Ambivalently Yours, Artist Statement on ambivalentlyyours.com

SZ:: I think I mentioned in my introduction email about how personally affected I have been with the overwhelming number of women that have been coming forward lately about sexual crimes. I have always presented as feminist and initially kind of felt weird (offended?) when the same women that used to give me a hard time for using the “f” word started using the term themselves. Ive mostly gotten over it. I think I was mostly just upset at the girls who I went to high school with. 

Do you have any feelings about this? If not totally cool. (It may just be a personal hang up)

AY:: I totally get that. Feminism is on a high right now. It is talked about in mainstream media and

more and it was just named word of the year I think. A lot of people are jumping on board for the right reasons, a lot of people are jumping on board because it’s cool. While this popularity may be ultimately favourable to the movement, there is still a lack of diversity within those praised and included in the larger conversation. We have to be careful not to allow our ideas to get diluted and homogenized by the mainstream. Capitalist culture benefits from marketing Feminism as this one consumable thing (often a traditionally pretty white cis girl with her hands on her hips looking tough and wearing a quirky slogan tee), but for Feminism to be intersectional, we have to allow multiple versions of feminism to coexist. We have to listen to and value more narratives than just our own. Building feminist communities can be fun and fulfilling but it is never going to be easy; it’s work. The movement always has to keep evolving, questioning and redefining itself in order to avoid becoming exclusionary or meaningless.

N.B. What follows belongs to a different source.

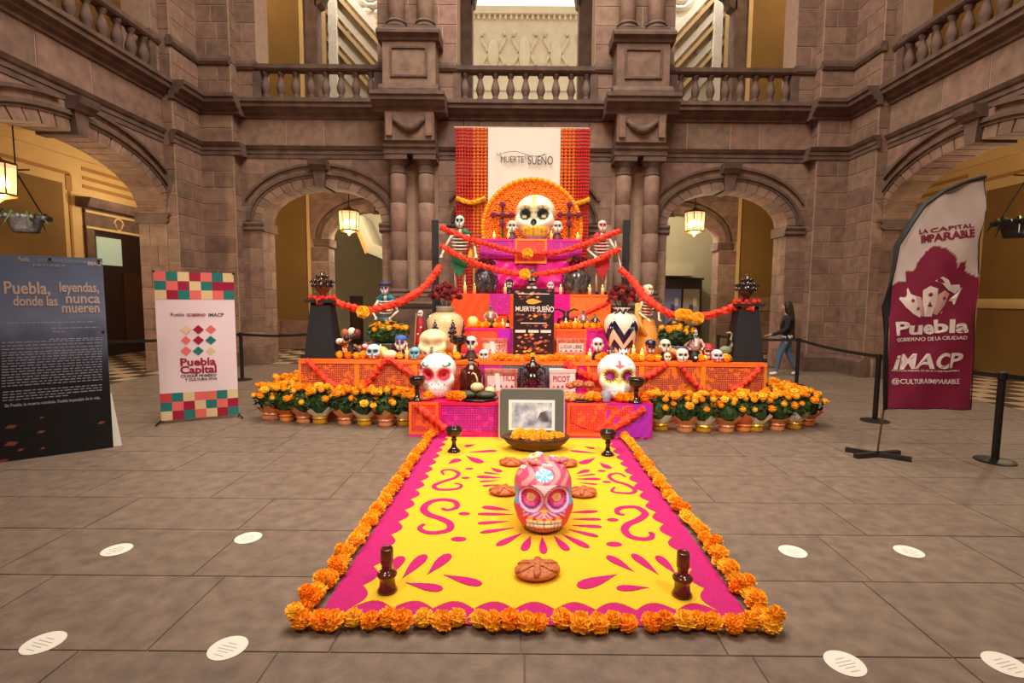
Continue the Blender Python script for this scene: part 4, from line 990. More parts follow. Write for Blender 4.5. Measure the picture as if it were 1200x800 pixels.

SZ:: Do you want to end on a piece of feminist wisdom? Words of your own? From others?

AY:: “Your opponents would love you to believe that it’s hopeless, that you have no power, that there’s no reason to act, that you can’t win. Hope is a gift you don’t have to surrender, a power you don’t have to throw away. And though hope can be an act of defiance, defiance isn’t enough reason to hope. But there are good reasons.”

– Rebecca Solnit, Hope in the Dark: Untold Histories, Wild Possibilities


Feeling Everything (and Letting It Be Enough)

When we first published this interview in 2016, it felt like we were cracking open a secret room inside the internet—a place where it was okay to say, “I’m not okay,” and have someone answer with art instead of advice. AY had already been Ambivalently Yours publishing content for 5 years by the time we had a chance to chat so when that door opened there was an avalanche of pale pink rebellion that poured out.

What Doesn't Kill You by Ambivalently Yours
Image Credit:

Revisiting it now, in a world that’s louder, harsher, and algorithmically indifferent, we’re reminded why AY’s work still cuts through the noise: because it whispers. Because it lets us feel the contradictions without demanding a clean resolution.

Maybe that’s the point.

AY has always made space for our most difficult, unsellable feelings. Her work doesn’t try to simplify what we’re going through—it just agrees to sit beside it. To hold its hand. To let it cry a little. Laugh a little. Breathe.

Maybe that’s why, all these years later, we’re still returning to her pages—not because they fix us, but because they make us feel a little less broken in the first place.

“If my art helps you cry, then it’s doing its job.”
— Ambivalently Yours, Coup de Main Magazine

Mission accomplished, tender rebel. Thank you for the tears. And the pink.